--- Start ---
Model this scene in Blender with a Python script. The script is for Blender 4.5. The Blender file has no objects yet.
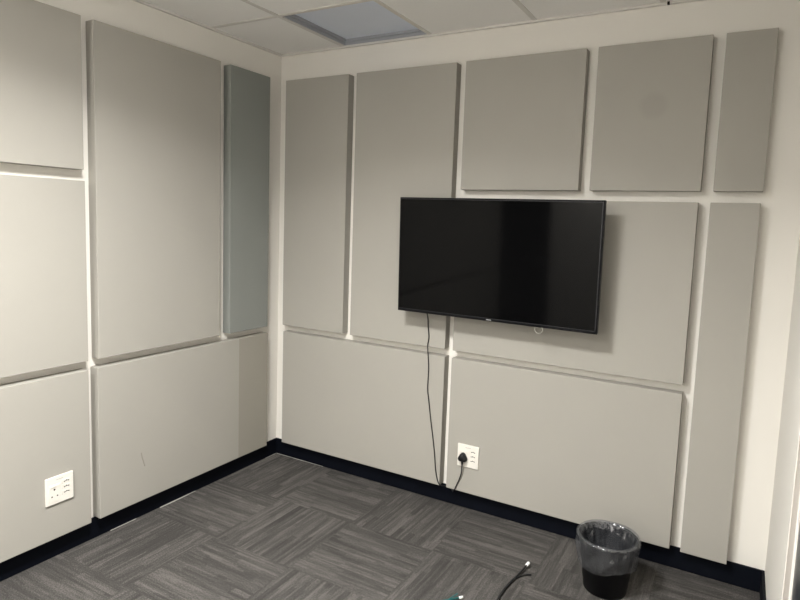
import bpy, bmesh, math, random
from mathutils import Vector, Matrix
random.seed(4)
S = bpy.context.scene
COL = S.collection
PI = math.pi

# ------------------------------------------------------------------ helpers
def tag(o, label=None, cat=None, group=None, kind=None):
    if label: o['label'] = label
    if cat: o['category'] = cat
    if group: o['group'] = group
    if kind: o['kind'] = kind
    return o

def obj(name, bm, mat, parent=None, loc=None, smooth=False):
    """link a bmesh given in world coordinates as one object whose origin is loc"""
    if loc is not None:
        bmesh.ops.translate(bm, vec=-Vector(loc), verts=bm.verts)
    bmesh.ops.recalc_face_normals(bm, faces=bm.faces)
    me = bpy.data.meshes.new(name)
    bm.to_mesh(me); bm.free()
    if smooth:
        for p in me.polygons: p.use_smooth = True
    o = bpy.data.objects.new(name, me)
    me.materials.append(mat)
    COL.objects.link(o)
    if parent is not None:
        o.parent = parent
        if loc is not None:
            o.location = Vector(loc)
    elif loc is not None:
        o.location = loc
    return o

def empty(name, loc, rot=(0, 0, 0)):
    o = bpy.data.objects.new(name, None)
    o.empty_display_size = .05
    o.location = loc; o.rotation_euler = rot
    COL.objects.link(o)
    return o

def BM(): return bmesh.new()

def box(bm, x0, x1, y0, y1, z0, z1, bev=0.0, seg=2):
    b = bmesh.new()
    bmesh.ops.create_cube(b, size=1)
    for v in b.verts:
        v.co = Vector((x0 + (v.co.x + .5) * (x1 - x0), y0 + (v.co.y + .5) * (y1 - y0), z0 + (v.co.z + .5) * (z1 - z0)))
    if bev:
        bmesh.ops.bevel(b, geom=list(b.edges), offset=bev, segments=seg, affect='EDGES', profile=.5)
    me = bpy.data.meshes.new('t'); b.to_mesh(me); b.free()
    bm.from_mesh(me); bpy.data.meshes.remove(me)
    return bm

def spline(pts, n=8):
    P = [Vector(p) for p in pts]
    P = [2 * P[0] - P[1]] + P + [2 * P[-1] - P[-2]]
    out = []
    for i in range(1, len(P) - 2):
        a, b, c, d = P[i - 1:i + 3]
        for k in range(n):
            t = k / n
            out.append(.5 * ((2 * b) + (c - a) * t + (2 * a - 5 * b + 4 * c - d) * t * t + (3 * b - a - 3 * c + d) * t ** 3))
    out.append(P[-2])
    return out

def tube(bm, pts, r, n=10, closed=False, r1=None):
    P = [Vector(p) for p in pts]; N = len(P)
    rings = []; prev = None
    for i, p in enumerate(P):
        a = P[(i - 1) % N] if (closed or i > 0) else P[i]
        b = P[(i + 1) % N] if (closed or i < N - 1) else P[i]
        t = (b - a).normalized()
        if prev is None:
            u = t.orthogonal().normalized()
        else:
            u = (prev - t * prev.dot(t)).normalized()
        prev = u; w = t.cross(u)
        rr = r if r1 is None else r + (r1 - r) * i / (N - 1)
        rings.append([bm.verts.new(p + (u * math.cos(2 * PI * k / n) + w * math.sin(2 * PI * k / n)) * rr) for k in range(n)])
    for i in range(N if closed else N - 1):
        A, B = rings[i], rings[(i + 1) % N]
        for k in range(n):
            bm.faces.new((A[k], A[(k + 1) % n], B[(k + 1) % n], B[k]))
    if not closed:
        bm.faces.new(rings[0][::-1]); bm.faces.new(rings[-1])
    return bm

def lathe(bm, prof, c=(0, 0), n=64, fn=None):
    """prof: list of (r, z); fn(r, z, angle, i) -> (r, z) lets the surface wrinkle"""
    rings = []
    for i, (r, z) in enumerate(prof):
        ring = []
        for k in range(n):
            a = 2 * PI * k / n
            rr, zz = fn(r, z, a, i) if fn else (r, z)
            ring.append(bm.verts.new((c[0] + rr * math.cos(a), c[1] + rr * math.sin(a), zz)))
        rings.append(ring)
    for A, B in zip(rings, rings[1:]):
        for k in range(n):
            bm.faces.new((A[k], A[(k + 1) % n], B[(k + 1) % n], B[k]))
    return rings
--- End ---
# Task directions:
Repeat the data exactly, dropping every picture it holds.

# Response to the task:
Model this scene in Blender with a Python script. The script is for Blender 4.5. The Blender file has no objects yet.
import bpy, bmesh, math, random
from mathutils import Vector, Matrix
random.seed(4)
S = bpy.context.scene
COL = S.collection
PI = math.pi

# ------------------------------------------------------------------ helpers
def tag(o, label=None, cat=None, group=None, kind=None):
    if label: o['label'] = label
    if cat: o['category'] = cat
    if group: o['group'] = group
    if kind: o['kind'] = kind
    return o

def obj(name, bm, mat, parent=None, loc=None, smooth=False):
    """link a bmesh given in world coordinates as one object whose origin is loc"""
    if loc is not None:
        bmesh.ops.translate(bm, vec=-Vector(loc), verts=bm.verts)
    bmesh.ops.recalc_face_normals(bm, faces=bm.faces)
    me = bpy.data.meshes.new(name)
    bm.to_mesh(me); bm.free()
    if smooth:
        for p in me.polygons: p.use_smooth = True
    o = bpy.data.objects.new(name, me)
    me.materials.append(mat)
    COL.objects.link(o)
    if parent is not None:
        o.parent = parent
        if loc is not None:
            o.location = Vector(loc)
    elif loc is not None:
        o.location = loc
    return o

def empty(name, loc, rot=(0, 0, 0)):
    o = bpy.data.objects.new(name, None)
    o.empty_display_size = .05
    o.location = loc; o.rotation_euler = rot
    COL.objects.link(o)
    return o

def BM(): return bmesh.new()

def box(bm, x0, x1, y0, y1, z0, z1, bev=0.0, seg=2):
    b = bmesh.new()
    bmesh.ops.create_cube(b, size=1)
    for v in b.verts:
        v.co = Vector((x0 + (v.co.x + .5) * (x1 - x0), y0 + (v.co.y + .5) * (y1 - y0), z0 + (v.co.z + .5) * (z1 - z0)))
    if bev:
        bmesh.ops.bevel(b, geom=list(b.edges), offset=bev, segments=seg, affect='EDGES', profile=.5)
    me = bpy.data.meshes.new('t'); b.to_mesh(me); b.free()
    bm.from_mesh(me); bpy.data.meshes.remove(me)
    return bm

def spline(pts, n=8):
    P = [Vector(p) for p in pts]
    P = [2 * P[0] - P[1]] + P + [2 * P[-1] - P[-2]]
    out = []
    for i in range(1, len(P) - 2):
        a, b, c, d = P[i - 1:i + 3]
        for k in range(n):
            t = k / n
            out.append(.5 * ((2 * b) + (c - a) * t + (2 * a - 5 * b + 4 * c - d) * t * t + (3 * b - a - 3 * c + d) * t ** 3))
    out.append(P[-2])
    return out

def tube(bm, pts, r, n=10, closed=False, r1=None):
    P = [Vector(p) for p in pts]; N = len(P)
    rings = []; prev = None
    for i, p in enumerate(P):
        a = P[(i - 1) % N] if (closed or i > 0) else P[i]
        b = P[(i + 1) % N] if (closed or i < N - 1) else P[i]
        t = (b - a).normalized()
        if prev is None:
            u = t.orthogonal().normalized()
        else:
            u = (prev - t * prev.dot(t)).normalized()
        prev = u; w = t.cross(u)
        rr = r if r1 is None else r + (r1 - r) * i / (N - 1)
        rings.append([bm.verts.new(p + (u * math.cos(2 * PI * k / n) + w * math.sin(2 * PI * k / n)) * rr) for k in range(n)])
    for i in range(N if closed else N - 1):
        A, B = rings[i], rings[(i + 1) % N]
        for k in range(n):
            bm.faces.new((A[k], A[(k + 1) % n], B[(k + 1) % n], B[k]))
    if not closed:
        bm.faces.new(rings[0][::-1]); bm.faces.new(rings[-1])
    return bm

def lathe(bm, prof, c=(0, 0), n=64, fn=None):
    """prof: list of (r, z); fn(r, z, angle, i) -> (r, z) lets the surface wrinkle"""
    rings = []
    for i, (r, z) in enumerate(prof):
        ring = []
        for k in range(n):
            a = 2 * PI * k / n
            rr, zz = fn(r, z, a, i) if fn else (r, z)
            ring.append(bm.verts.new((c[0] + rr * math.cos(a), c[1] + rr * math.sin(a), zz)))
        rings.append(ring)
    for A, B in zip(rings, rings[1:]):
        for k in range(n):
            bm.faces.new((A[k], A[(k + 1) % n], B[(k + 1) % n], B[k]))
    return rings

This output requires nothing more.